Of course another solution that some stories can employ is to just not give us a perspective character. Instead of seeing the tale unfold through one of its actor’s eyes we instead have the events recited to us by some omniscient narrator/author. In this setup the reader’s perspective is their very own selves. And here an interesting little development occurs.

From this setup it doesn’t matter so much what knowledge you do or don’t give to the reader, they will accept it. You can tell the story with the wisdom of a sage, or the petulance of a child. You can selectively withhold information, you can even tell the audience member that you are withholding information. You  can tell them one thing, and later tell them that you lied and really it was something else.

And all of this is okay.

Consider the film The Usual Suspects.
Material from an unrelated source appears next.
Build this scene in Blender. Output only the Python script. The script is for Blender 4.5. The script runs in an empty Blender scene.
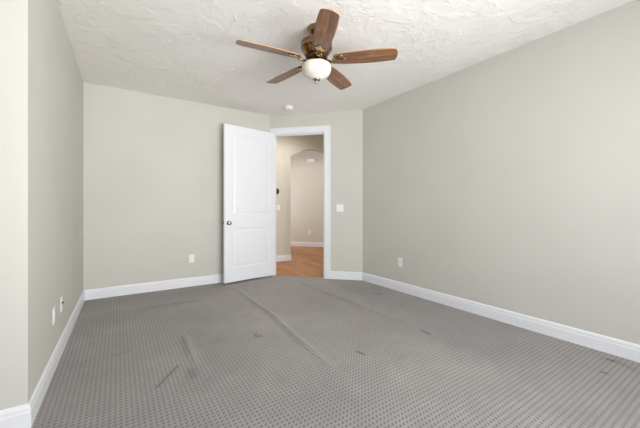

This film is shown to us entirely in flashback, the events explained by a convict taken in for questioning. He is our narrator, and what he tells to us and the police is a complete lie. At the very end his deceit is revealed, but the audience feels satisfied rather than cheated. Why? Because we weren’t actually there when these supposed events were happening, we only ever heard about them secondhand. The film has not broken the relationship it established with us from the beginning.

There is clearly a lot of power possible in a story that has no character perspective, though the trade-off is that it can be harder for the audience to immerse themselves in the tale. An author will have to weigh these different strengths, and choose what is best for their own situation.

On Thursday I will be posting the third section of Instructions Not Included. The perspective in that tale has been a little mixed, the voice telling the story seems to be a dispassionate narrator, but the events are limited to only what Gavin sees. The audience is absorbing the same facts that he is and there is a small bit of Gavin’s mental process on display, but virtually nothing of his emotional state.

I have been alright with this so far, because this whole segment has been meant as the introductory chapter to a theoretical larger work. If this were ever part of a bigger story this would just be the introduction where the ground rules are established, and then the real character-driven plot would follow immediately afterward.

I’m going to start signaling that transition by reintroducing Gavin’s brother with this next section. His presence will require us to settle more firmly into Gavin’s perspective, just in time for the dramatic shift at the end of this sequence.